The lawmaker decried that only 8 per cent of the budget for the agriculture sector was allocated to fisheries. He said, “We do know that there is a challenge of resources available to government. Even the 8 per cent that we are talking about, it is an improvement on the previous budgets that we have had. In 2010, it was 1.5 to 1.6 per cent, so 8 per cent is about the highest that fisheries has gotten in 10 years.”

In the same vein, Chairman of the Council of Fellows, Fisheries Society of Nigeria, FISON, Prof Francis Sikoki, decried that Nigeria, despite being in the midst of abundant aquatic resources that include a coastline of 853 kilometres, abundant swamps and wetlands as well as numerous lakes and rivers, depends on fish importation to meet its needs.

“In fact, the Nigerian Fisheries Report 2016 estimated our fish demand at 3.32 million metric tonnes but domestic production was placed at 1.12 million metric tonnes, leaving a deficit of 2.2 million metric tonnes,” Sikoki said.

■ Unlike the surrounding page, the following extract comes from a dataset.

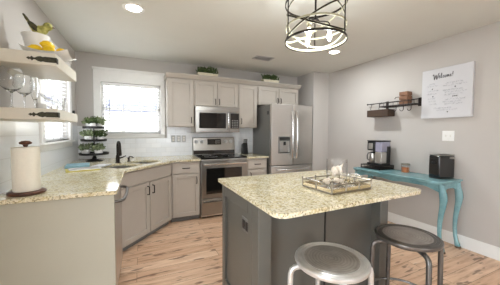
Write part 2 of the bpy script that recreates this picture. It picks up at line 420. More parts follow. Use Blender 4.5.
def window_left():
    o = Vector((XL, (LY0+LY1)/2, LZ0)); w = MB(o)
    w.box(XL, XL+.024, LY0-.09, LY0, LZ0-.02, LZ1).box(XL, XL+.024, LY1, LY1+.09, LZ0-.02, LZ1)
    w.box(XL, XL+.024, LY0-.09, LY1+.09, LZ1, LZ1+.17).box(XL, XL+.036, LY0-.1, LY1+.1, LZ1+.17, LZ1+.205)
    r = struct(w.build('window_2', 'white', bevel=.003))
    MB(o).box(XL-.03, XL+.05, LY0-.1, LY1+.1, LZ0-.022, LZ0).box(XL, XL+.02, LY0-.09, LY1+.09, LZ0-.08, LZ0-.022).build('window_sill', 'white', r, bevel=.004)
    f = MB(o); x0, x1 = XL-.10, XL-.055
    f.box(x0, x1, LY0, LY0+.035, LZ0, LZ1).box(x0, x1, LY1-.035, LY1, LZ0, LZ1).box(x0, x1, LY0, LY1, LZ0, LZ0+.04).box(x0, x1, LY0, LY1, LZ1-.035, LZ1)
    zm = (LZ0+LZ1)/2; f.box(x0, x1, LY0, LY1, zm-.018, zm+.018)
    f.build('window_frame', 'white', r)
    MB(o).box(XL-.079, XL-.076, LY0+.03, LY1-.03, LZ0+.03, LZ1-.03).build('window_pane', 'pane', r)
window_left()

def blind(name, label, x0, x1, zb, zt, loc, rz, wand=True, tilt=-13):
    """slatted blind hanging in local x from x0 to x1, in the plane y = 0"""
    t = thing(name, label, 'blind', loc, rz)
    MB().box(x0, x1, -.022, .022, zt-.045, zt).build('headrail', 'blind', t, bevel=.003)
    s = MB(); n = int((zt-.05-zb-.02)/.046)
    for i in range(n):
        z = zb+.045+i*.046; m = Matrix.Translation((0, 0, z)) @ Matrix.Rotation(math.radians(tilt), 4, 'X')
        s.box(x0, x1, -.022, .022, -.0015, .0015, m)
    s.build('slats', 'blind', t)
    MB().box(x0, x1, -.02, .02, zb, zb+.018).build('bottom_rail', 'blind', t, bevel=.003)
    c = MB()
    for q in (.07, .355, .645, .93):
        x = x0+(x1-x0)*q; c.cyl((x, -.024, zb+.01), (x, -.024, zt-.04), .0028, 6).cyl((x, .024, zb+.01), (x, .024, zt-.04), .0028, 6)
    c.build('ladder_cord', 'greyplate', t)
    if wand: MB().cyl((x0+.095, -.034, zb+.10), (x0+.095, -.03, zt-.03), .005, 8).build('wand', 'fridgeside', t)
blind('window_blind', 'white slatted blind in the back window above the sink', WX0+.012, WX1-.012, 1.29, WZ1-.004, (0, YB+.026, 0), 0)
blind('window_blind', 'white slatted blind in the left side window behind the shelves', -.425, .425, 1.215, LZ1-.004, (XL-.026, (LY0+LY1)/2, 0), PI/2, False)

o = struct(MB((1.2, 4, -.4)).box(-14, 14, YB+.12, 20, -.5, -.4).box(-14, XL-.12, -8, YB+.12, -.5, -.4).box(-8, 10, -12, Y0-.1, -.16, -.06).build('ground', 'patio'))   # yard and rear slab, added to block sky light from below
# neighbouring house seen through the blinds
t = thing('house', 'pale neighbouring house with blue grey roof outside the back window', 'house', (0, 11, 0))
MB((0, 11, 0)).box(-5, 3, 9.2, 13, -.5, 2.02).build('wall', 'cream_siding', t)
MB((0, 11, 0)).prism([(8.85, 1.98), (8.85, 2.04), (11.1, 2.62), (13.3, 2.04), (13.3, 1.98)], 0, -5.3, 3.3).build('roof', 'roofing', t)

# ------------------------------------------------------------------ ceiling fixtures
def can(x, y, label, watts=CAN_W):
    t = thing('recessed_light', label, 'ceiling light', (x, y, H), 0, 'recessed ceiling lights')
    MB().lathe([(.066, -.004), (.092, -.006), (.095, -.003), (.095, -.0005), (.064, -.0005)], n=32, closed=True).build('trim_ring', 'white', t)
    MB().lathe([(0, -.004), (.064, -.004), (.064, -.0015), (0, -.0015)], n=32).build('lens', 'lamp', t)
    ld = bpy.data.lights.new('downlight', 'AREA'); ld.shape = 'DISK'; ld.size = .13; ld.energy = watts; ld.color = (.94, .985, 1)
    lo = bpy.data.objects.new('downlight', ld); col.objects.link(lo); lo.location = (0, 0, -.012); lo.parent = t
    return t
can(-.04, 2.49, 'round recessed ceiling light above the sink side counter', 7.0)
can(2.5, 2.63, 'round recessed ceiling light in front of the refrigerator')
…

Also, the National President, FISON, Dr Adegoke Agbabiaka, described Nigeria as a fish-consuming nation. He said, “Presently, Nigeria’s annual fish demand is placed at 3.5 million metric tonnes while annual production from all sources – aquaculture, artisinal and industrial – is an abysmal 1.1 million metric tonnes, thus making the country a net importer of fish in order to meet with the fish demand of the populace.

“Due to the aforementioned, the results include capital flight, depleted foreign reserve, unemployment and social vices, of which we have just witnessed recently.”